## Exercise aim
Emit the entire listing verbatim.

## Records for this task

▽

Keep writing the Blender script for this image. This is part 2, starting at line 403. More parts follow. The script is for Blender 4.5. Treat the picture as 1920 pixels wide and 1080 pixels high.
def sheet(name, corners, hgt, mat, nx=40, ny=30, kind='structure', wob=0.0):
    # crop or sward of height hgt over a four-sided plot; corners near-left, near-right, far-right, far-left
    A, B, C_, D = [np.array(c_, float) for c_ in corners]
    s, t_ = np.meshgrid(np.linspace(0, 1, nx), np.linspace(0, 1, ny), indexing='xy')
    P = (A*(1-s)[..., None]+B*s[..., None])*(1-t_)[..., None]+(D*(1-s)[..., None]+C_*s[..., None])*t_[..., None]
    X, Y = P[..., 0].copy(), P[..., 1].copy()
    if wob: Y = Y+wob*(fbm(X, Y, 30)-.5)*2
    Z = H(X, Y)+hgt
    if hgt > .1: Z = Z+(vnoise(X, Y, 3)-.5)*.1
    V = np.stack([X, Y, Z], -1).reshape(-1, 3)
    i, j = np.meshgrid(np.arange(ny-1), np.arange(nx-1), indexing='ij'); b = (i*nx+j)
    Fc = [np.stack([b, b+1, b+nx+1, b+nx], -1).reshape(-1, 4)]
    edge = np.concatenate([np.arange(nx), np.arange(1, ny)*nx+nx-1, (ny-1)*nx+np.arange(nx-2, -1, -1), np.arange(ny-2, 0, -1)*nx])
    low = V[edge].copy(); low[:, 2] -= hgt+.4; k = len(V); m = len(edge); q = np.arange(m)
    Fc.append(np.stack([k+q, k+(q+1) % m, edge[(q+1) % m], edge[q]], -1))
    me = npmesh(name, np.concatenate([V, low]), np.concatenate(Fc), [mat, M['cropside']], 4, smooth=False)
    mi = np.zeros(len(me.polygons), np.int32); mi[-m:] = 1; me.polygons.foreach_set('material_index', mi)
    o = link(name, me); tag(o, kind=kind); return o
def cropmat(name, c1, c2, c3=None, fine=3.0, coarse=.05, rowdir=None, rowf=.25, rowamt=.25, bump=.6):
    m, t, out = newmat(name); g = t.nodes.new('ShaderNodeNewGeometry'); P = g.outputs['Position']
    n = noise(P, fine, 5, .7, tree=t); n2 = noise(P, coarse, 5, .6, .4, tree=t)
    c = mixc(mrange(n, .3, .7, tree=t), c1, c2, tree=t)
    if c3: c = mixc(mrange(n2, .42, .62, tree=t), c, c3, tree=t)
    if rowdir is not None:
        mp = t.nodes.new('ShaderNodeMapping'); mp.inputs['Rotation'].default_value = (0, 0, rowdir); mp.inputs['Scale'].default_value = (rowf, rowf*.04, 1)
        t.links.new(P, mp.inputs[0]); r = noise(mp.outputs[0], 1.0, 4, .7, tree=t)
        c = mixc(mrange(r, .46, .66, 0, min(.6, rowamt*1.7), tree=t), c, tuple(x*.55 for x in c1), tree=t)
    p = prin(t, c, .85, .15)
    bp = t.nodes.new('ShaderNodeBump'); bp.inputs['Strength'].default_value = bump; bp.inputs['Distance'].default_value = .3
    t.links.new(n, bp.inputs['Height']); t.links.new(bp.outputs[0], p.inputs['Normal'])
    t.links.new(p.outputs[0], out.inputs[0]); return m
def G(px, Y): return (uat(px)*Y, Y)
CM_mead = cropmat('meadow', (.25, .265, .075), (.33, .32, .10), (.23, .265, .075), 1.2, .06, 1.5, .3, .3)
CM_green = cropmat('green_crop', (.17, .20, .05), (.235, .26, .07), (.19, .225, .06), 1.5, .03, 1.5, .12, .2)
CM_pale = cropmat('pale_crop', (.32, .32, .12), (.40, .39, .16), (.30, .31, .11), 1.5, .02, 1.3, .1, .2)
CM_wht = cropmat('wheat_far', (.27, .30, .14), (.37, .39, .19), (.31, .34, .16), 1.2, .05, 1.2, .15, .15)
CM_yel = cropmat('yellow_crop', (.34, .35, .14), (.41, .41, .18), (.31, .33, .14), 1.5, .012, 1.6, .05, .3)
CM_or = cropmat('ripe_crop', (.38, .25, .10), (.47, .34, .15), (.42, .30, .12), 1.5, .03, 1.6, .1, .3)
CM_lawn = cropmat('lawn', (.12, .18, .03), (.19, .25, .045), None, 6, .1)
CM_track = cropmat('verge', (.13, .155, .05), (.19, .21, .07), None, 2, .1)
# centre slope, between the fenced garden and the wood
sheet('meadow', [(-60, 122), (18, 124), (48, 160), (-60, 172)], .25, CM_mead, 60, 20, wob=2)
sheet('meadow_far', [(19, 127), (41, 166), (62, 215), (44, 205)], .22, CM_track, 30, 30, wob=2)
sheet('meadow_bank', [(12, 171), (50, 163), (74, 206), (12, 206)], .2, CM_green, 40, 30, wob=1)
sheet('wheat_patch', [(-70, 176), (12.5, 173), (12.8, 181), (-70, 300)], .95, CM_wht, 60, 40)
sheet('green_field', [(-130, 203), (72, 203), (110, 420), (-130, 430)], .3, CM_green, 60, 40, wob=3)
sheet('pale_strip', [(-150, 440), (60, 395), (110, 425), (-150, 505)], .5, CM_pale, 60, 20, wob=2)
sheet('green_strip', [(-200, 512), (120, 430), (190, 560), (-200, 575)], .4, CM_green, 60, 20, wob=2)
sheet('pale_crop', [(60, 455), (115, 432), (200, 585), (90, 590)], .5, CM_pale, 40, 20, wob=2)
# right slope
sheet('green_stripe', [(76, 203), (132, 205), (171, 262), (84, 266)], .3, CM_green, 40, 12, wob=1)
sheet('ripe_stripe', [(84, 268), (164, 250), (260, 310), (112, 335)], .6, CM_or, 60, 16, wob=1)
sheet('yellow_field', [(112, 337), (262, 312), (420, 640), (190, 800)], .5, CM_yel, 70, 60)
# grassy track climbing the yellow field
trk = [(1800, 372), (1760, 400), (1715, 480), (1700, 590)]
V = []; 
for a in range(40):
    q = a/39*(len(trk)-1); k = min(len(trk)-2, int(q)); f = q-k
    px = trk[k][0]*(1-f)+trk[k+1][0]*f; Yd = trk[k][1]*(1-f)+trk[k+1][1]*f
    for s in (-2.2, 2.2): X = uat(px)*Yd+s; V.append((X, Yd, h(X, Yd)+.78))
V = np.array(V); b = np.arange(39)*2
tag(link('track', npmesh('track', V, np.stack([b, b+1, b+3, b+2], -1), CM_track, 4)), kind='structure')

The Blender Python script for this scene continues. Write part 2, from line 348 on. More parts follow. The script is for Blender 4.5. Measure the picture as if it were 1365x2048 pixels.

△

## Result of the task
Keep writing the Blender script for this image. This is part 2, starting at line 403. More parts follow. The script is for Blender 4.5. Treat the picture as 1920 pixels wide and 1080 pixels high.
def sheet(name, corners, hgt, mat, nx=40, ny=30, kind='structure', wob=0.0):
    # crop or sward of height hgt over a four-sided plot; corners near-left, near-right, far-right, far-left
    A, B, C_, D = [np.array(c_, float) for c_ in corners]
    s, t_ = np.meshgrid(np.linspace(0, 1, nx), np.linspace(0, 1, ny), indexing='xy')
    P = (A*(1-s)[..., None]+B*s[..., None])*(1-t_)[..., None]+(D*(1-s)[..., None]+C_*s[..., None])*t_[..., None]
    X, Y = P[..., 0].copy(), P[..., 1].copy()
    if wob: Y = Y+wob*(fbm(X, Y, 30)-.5)*2
    Z = H(X, Y)+hgt
    if hgt > .1: Z = Z+(vnoise(X, Y, 3)-.5)*.1
    V = np.stack([X, Y, Z], -1).reshape(-1, 3)
    i, j = np.meshgrid(np.arange(ny-1), np.arange(nx-1), indexing='ij'); b = (i*nx+j)
    Fc = [np.stack([b, b+1, b+nx+1, b+nx], -1).reshape(-1, 4)]
    edge = np.concatenate([np.arange(nx), np.arange(1, ny)*nx+nx-1, (ny-1)*nx+np.arange(nx-2, -1, -1), np.arange(ny-2, 0, -1)*nx])
    low = V[edge].copy(); low[:, 2] -= hgt+.4; k = len(V); m = len(edge); q = np.arange(m)
    Fc.append(np.stack([k+q, k+(q+1) % m, edge[(q+1) % m], edge[q]], -1))
    me = npmesh(name, np.concatenate([V, low]), np.concatenate(Fc), [mat, M['cropside']], 4, smooth=False)
    mi = np.zeros(len(me.polygons), np.int32); mi[-m:] = 1; me.polygons.foreach_set('material_index', mi)
    o = link(name, me); tag(o, kind=kind); return o
def cropmat(name, c1, c2, c3=None, fine=3.0, coarse=.05, rowdir=None, rowf=.25, rowamt=.25, bump=.6):
    m, t, out = newmat(name); g = t.nodes.new('ShaderNodeNewGeometry'); P = g.outputs['Position']
    n = noise(P, fine, 5, .7, tree=t); n2 = noise(P, coarse, 5, .6, .4, tree=t)
    c = mixc(mrange(n, .3, .7, tree=t), c1, c2, tree=t)
    if c3: c = mixc(mrange(n2, .42, .62, tree=t), c, c3, tree=t)
    if rowdir is not None:
        mp = t.nodes.new('ShaderNodeMapping'); mp.inputs['Rotation'].default_value = (0, 0, rowdir); mp.inputs['Scale'].default_value = (rowf, rowf*.04, 1)
        t.links.new(P, mp.inputs[0]); r = noise(mp.outputs[0], 1.0, 4, .7, tree=t)
        c = mixc(mrange(r, .46, .66, 0, min(.6, rowamt*1.7), tree=t), c, tuple(x*.55 for x in c1), tree=t)
    p = prin(t, c, .85, .15)
    bp = t.nodes.new('ShaderNodeBump'); bp.inputs['Strength'].default_value = bump; bp.inputs['Distance'].default_value = .3
    t.links.new(n, bp.inputs['Height']); t.links.new(bp.outputs[0], p.inputs['Normal'])
    t.links.new(p.outputs[0], out.inputs[0]); return m
def G(px, Y): return (uat(px)*Y, Y)
CM_mead = cropmat('meadow', (.25, .265, .075), (.33, .32, .10), (.23, .265, .075), 1.2, .06, 1.5, .3, .3)
CM_green = cropmat('green_crop', (.17, .20, .05), (.235, .26, .07), (.19, .225, .06), 1.5, .03, 1.5, .12, .2)
CM_pale = cropmat('pale_crop', (.32, .32, .12), (.40, .39, .16), (.30, .31, .11), 1.5, .02, 1.3, .1, .2)
CM_wht = cropmat('wheat_far', (.27, .30, .14), (.37, .39, .19), (.31, .34, .16), 1.2, .05, 1.2, .15, .15)
CM_yel = cropmat('yellow_crop', (.34, .35, .14), (.41, .41, .18), (.31, .33, .14), 1.5, .012, 1.6, .05, .3)
CM_or = cropmat('ripe_crop', (.38, .25, .10), (.47, .34, .15), (.42, .30, .12), 1.5, .03, 1.6, .1, .3)
CM_lawn = cropmat('lawn', (.12, .18, .03), (.19, .25, .045), None, 6, .1)
CM_track = cropmat('verge', (.13, .155, .05), (.19, .21, .07), None, 2, .1)
# centre slope, between the fenced garden and the wood
sheet('meadow', [(-60, 122), (18, 124), (48, 160), (-60, 172)], .25, CM_mead, 60, 20, wob=2)
sheet('meadow_far', [(19, 127), (41, 166), (62, 215), (44, 205)], .22, CM_track, 30, 30, wob=2)
sheet('meadow_bank', [(12, 171), (50, 163), (74, 206), (12, 206)], .2, CM_green, 40, 30, wob=1)
sheet('wheat_patch', [(-70, 176), (12.5, 173), (12.8, 181), (-70, 300)], .95, CM_wht, 60, 40)
sheet('green_field', [(-130, 203), (72, 203), (110, 420), (-130, 430)], .3, CM_green, 60, 40, wob=3)
sheet('pale_strip', [(-150, 440), (60, 395), (110, 425), (-150, 505)], .5, CM_pale, 60, 20, wob=2)
sheet('green_strip', [(-200, 512), (120, 430), (190, 560), (-200, 575)], .4, CM_green, 60, 20, wob=2)
sheet('pale_crop', [(60, 455), (115, 432), (200, 585), (90, 590)], .5, CM_pale, 40, 20, wob=2)
# right slope
sheet('green_stripe', [(76, 203), (132, 205), (171, 262), (84, 266)], .3, CM_green, 40, 12, wob=1)
sheet('ripe_stripe', [(84, 268), (164, 250), (260, 310), (112, 335)], .6, CM_or, 60, 16, wob=1)
sheet('yellow_field', [(112, 337), (262, 312), (420, 640), (190, 800)], .5, CM_yel, 70, 60)
# grassy track climbing the yellow field
trk = [(1800, 372), (1760, 400), (1715, 480), (1700, 590)]
V = []; 
for a in range(40):
    q = a/39*(len(trk)-1); k = min(len(trk)-2, int(q)); f = q-k
    px = trk[k][0]*(1-f)+trk[k+1][0]*f; Yd = trk[k][1]*(1-f)+trk[k+1][1]*f
    for s in (-2.2, 2.2): X = uat(px)*Yd+s; V.append((X, Yd, h(X, Yd)+.78))
V = np.array(V); b = np.arange(39)*2
tag(link('track', npmesh('track', V, np.stack([b, b+1, b+3, b+2], -1), CM_track, 4)), kind='structure')

The Blender Python script for this scene continues. Write part 2, from line 348 on. More parts follow. The script is for Blender 4.5. Measure the picture as if it were 1365x2048 pixels.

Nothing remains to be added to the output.